Her first job is caring for the blind Mrs. d’Urberville’s caged fowls. Tess is like one of these birds, dependent upon the whims of others for her subsistence and forced to live in a cage of sorts, unable to break free of her fateful life and her destiny, try as she might. After spending the night outdoors near her in-laws home, Tess uncovers a flock of pheasants forced by hunters into the brush to die and takes solace that her own life is not as miserable as theirs: "poor darlings—to suppose myself the most miserable being on earth in the sight o' such misery as yours!" She feels for these “kindred sufferers” and puts the yet-living birds to death by wringing their necks out of pity, a scene which foreshadows her death by hanging soon after. Indeed, she is put to death by hunters of a sort after her capture at Stonehenge when she is brought to “justice” at the end of the novel. Just before this, Angel declares “the sight of a bird in a cage used often to make me cry."
Milk
Milk is the elixir of life and Tess spends her days milking cows in the fertile lush farm in the Valley of Great Dairies, the site of the happiest days of her life. Cows and milk are ubiquitous: “The red and white herd nearest at hand, which had been phlegmatically waiting for the call, now trooped towards the steading in the background, their great bags of milk swinging under them as they walked.” Here, Hardy uses milk as a metaphor to emphasize Tess’s purity.

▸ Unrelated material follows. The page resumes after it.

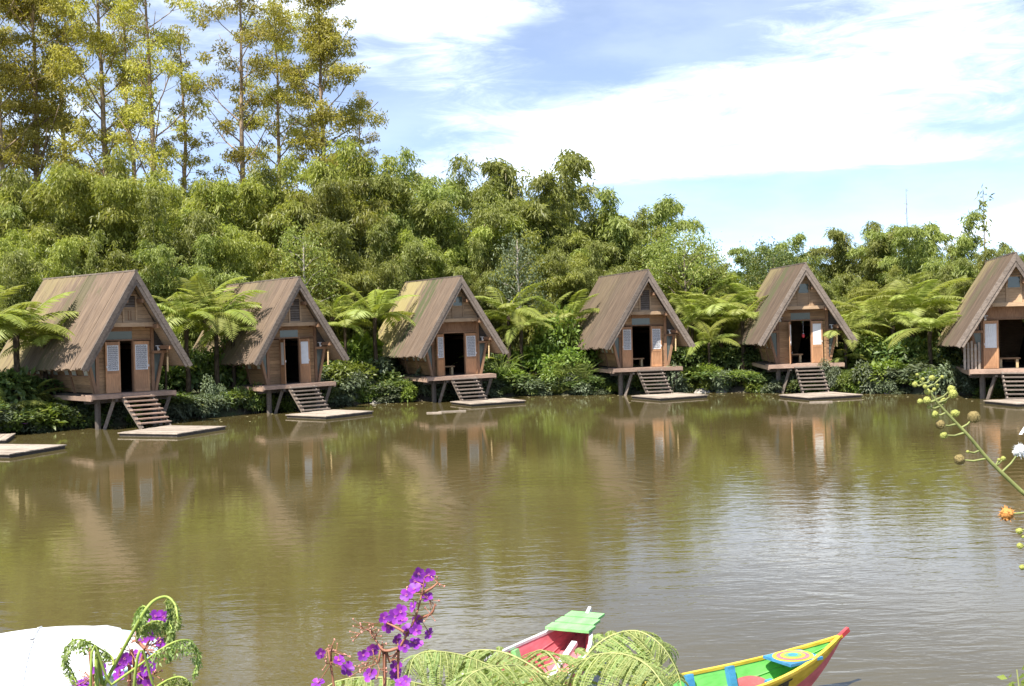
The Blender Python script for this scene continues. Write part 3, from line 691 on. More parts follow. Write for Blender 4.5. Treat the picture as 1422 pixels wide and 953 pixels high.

Upon her arrival at Talbothays Dairy, Tess refuses the ale offered by Mr. Crick and just takes a cup of pure white milk instead to quench her thirst. This surprises the farmer because the other workers rarely drink milk. Also, this is likely Angel Clare’s first view of Tess at the dairy and well in keeping with the earth goddess role that he ascribes to her. Earlier, Tess is seen wearing a white dress, carrying white flowers and milk becomes an addition symbol of white to emphasizes her a “pure woman,” the qualifier Hardy designated her in the novel’s title.